PDVSA has established three joint companies with ENI: Petrojunín, S.A., Petrobicentenario, S.A., and Petrolera Guiria, S.A.
Alongside the state oil companies Total and Statoil, PDVSA formed the joint venture Petrocedeño, S.A.
Alberto Cortina, brother of former Repsol CEO (Alfonso) and the trusted aide of the latter (José Ramón Blanco Balín, who also was once at Repsol), are not only partners of Alejandro Betancourt from Derwick but have also recently obtained, from Nicolás Maduro, an oil concession under a joint venture called Petrosur. Betancourt and Cortina are also partners in a Luxembourg vehicle called BDK Financial Group, while Spanish journalists refer to Blanco Balin as Betancourt’s public relations man. The Cortina family also invested with Betancourt and co-conspirator Orlando Alvarado (grouped under the shell of O’Hara) in Pacific Energy’s Colombian operations. Despite evidence pointing to Repsol, Betancourt claims to have dirty information about Italy’s ENI.
As revealed here in 2016, Company B is Gazprombank, a minority shareholder alongside Derwick Oil and Gas (Francisco Convit, Alejandro Betancourt, Pedro Trebbau) in Petrozamora. Gazprombank’s agreements with Derwick and PDVSA led to sanctions against Gazprombank earlier this year in Switzerland. Gazprombank and its CEO are sanctioned parties designated by OFAC. Gazprombank paid a “$904 million bonus” to PDVSA.
Internal emails from Derwick Associates show a flow of communications with Ivanov from Gazprombank in the context of negotiations with Rafael Ramírez, Eulogio del Pino, Víctor Aular, Álvaro Ledo, Abraham Ortega, and Renny Bolívar from PDVSA.
The Factual Profer also reveals that Ortega accepted a $10 million bribe to establish a “Loan Scheme with companies C and D” exceeding 17 billion bolivars ($4+ billion).

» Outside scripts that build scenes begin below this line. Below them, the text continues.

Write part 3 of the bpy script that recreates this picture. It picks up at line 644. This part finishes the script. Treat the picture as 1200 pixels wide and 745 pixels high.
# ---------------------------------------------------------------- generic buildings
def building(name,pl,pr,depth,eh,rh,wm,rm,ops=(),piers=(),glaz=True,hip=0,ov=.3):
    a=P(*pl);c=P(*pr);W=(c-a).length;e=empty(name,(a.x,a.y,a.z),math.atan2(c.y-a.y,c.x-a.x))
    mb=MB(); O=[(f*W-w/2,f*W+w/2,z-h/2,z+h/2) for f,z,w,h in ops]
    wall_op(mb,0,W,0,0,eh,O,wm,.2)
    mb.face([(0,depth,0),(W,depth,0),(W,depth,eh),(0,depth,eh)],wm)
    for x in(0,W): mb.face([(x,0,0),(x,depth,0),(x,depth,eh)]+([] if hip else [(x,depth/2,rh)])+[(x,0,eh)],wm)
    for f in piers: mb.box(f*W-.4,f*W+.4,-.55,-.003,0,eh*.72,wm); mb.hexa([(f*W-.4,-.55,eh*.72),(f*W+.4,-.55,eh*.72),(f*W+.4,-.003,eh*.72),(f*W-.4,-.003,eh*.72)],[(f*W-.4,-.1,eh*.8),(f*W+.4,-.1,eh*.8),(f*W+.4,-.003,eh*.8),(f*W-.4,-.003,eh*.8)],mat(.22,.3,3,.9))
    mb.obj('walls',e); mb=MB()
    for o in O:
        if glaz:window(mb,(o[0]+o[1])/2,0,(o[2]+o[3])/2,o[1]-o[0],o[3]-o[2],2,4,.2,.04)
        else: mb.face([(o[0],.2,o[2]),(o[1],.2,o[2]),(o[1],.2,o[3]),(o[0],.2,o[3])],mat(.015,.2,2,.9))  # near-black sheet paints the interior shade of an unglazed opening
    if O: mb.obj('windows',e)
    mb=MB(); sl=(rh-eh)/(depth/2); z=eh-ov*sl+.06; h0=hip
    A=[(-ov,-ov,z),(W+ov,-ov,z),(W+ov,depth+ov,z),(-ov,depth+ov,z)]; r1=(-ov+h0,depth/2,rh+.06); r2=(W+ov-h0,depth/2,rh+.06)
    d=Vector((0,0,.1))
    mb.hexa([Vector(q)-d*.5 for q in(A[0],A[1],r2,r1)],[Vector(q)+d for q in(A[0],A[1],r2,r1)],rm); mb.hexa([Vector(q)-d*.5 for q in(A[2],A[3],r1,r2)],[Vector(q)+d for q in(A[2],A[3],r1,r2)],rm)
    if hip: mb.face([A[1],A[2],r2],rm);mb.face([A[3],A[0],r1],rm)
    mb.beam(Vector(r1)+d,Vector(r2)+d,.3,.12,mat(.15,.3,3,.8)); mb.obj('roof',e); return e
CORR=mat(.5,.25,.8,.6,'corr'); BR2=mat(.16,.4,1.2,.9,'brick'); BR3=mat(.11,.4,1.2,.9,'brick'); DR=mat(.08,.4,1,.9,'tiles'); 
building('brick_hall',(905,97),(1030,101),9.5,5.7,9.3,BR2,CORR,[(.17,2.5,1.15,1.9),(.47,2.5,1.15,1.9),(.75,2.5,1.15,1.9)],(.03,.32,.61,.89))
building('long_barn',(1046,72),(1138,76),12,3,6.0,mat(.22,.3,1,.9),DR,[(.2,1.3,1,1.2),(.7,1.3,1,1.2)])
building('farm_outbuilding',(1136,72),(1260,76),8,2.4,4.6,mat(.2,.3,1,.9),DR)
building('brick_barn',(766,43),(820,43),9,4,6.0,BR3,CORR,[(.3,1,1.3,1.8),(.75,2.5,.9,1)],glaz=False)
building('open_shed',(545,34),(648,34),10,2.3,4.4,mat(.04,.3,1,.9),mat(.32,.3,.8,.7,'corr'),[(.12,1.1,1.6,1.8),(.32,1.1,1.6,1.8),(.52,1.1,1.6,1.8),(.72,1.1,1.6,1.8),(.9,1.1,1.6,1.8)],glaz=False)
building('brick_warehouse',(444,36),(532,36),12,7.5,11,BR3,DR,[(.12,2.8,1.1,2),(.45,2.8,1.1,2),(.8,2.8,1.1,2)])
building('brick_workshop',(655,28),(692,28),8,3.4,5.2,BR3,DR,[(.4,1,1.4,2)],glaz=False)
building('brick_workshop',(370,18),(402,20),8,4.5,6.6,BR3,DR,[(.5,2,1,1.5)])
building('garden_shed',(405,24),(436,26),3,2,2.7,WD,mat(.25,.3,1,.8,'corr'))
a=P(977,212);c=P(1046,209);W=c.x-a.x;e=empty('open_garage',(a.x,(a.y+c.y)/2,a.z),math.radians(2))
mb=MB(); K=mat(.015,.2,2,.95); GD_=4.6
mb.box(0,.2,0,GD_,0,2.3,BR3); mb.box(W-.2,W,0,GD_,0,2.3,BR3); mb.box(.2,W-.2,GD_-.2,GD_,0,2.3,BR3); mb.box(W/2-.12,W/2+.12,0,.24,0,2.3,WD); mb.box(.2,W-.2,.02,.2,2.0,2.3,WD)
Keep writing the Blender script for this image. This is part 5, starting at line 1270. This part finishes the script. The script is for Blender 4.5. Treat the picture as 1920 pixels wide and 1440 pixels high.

As disclosed here in 2015, Rafael Ramírez, Víctor Aular, Eulogio del Pino, Asdrúbal Chávez, Nervis Villalobos, the Oberto Anselmi brothers (Luis and Ignacio), and Juan Andrés Wallis were involved. The Ponzi banker Víctor Vargas was also involved. The companies entangled were Cartera de Activos Cho La Pass 190654 C.A. (UBO of Atlantic / controlled by Wallis), Violet Advisors, and Welka Holding (both controlled by Luis Oberto). Banca Privada D’Andorra was the primary bank used to launder profits and redirect bribe payments.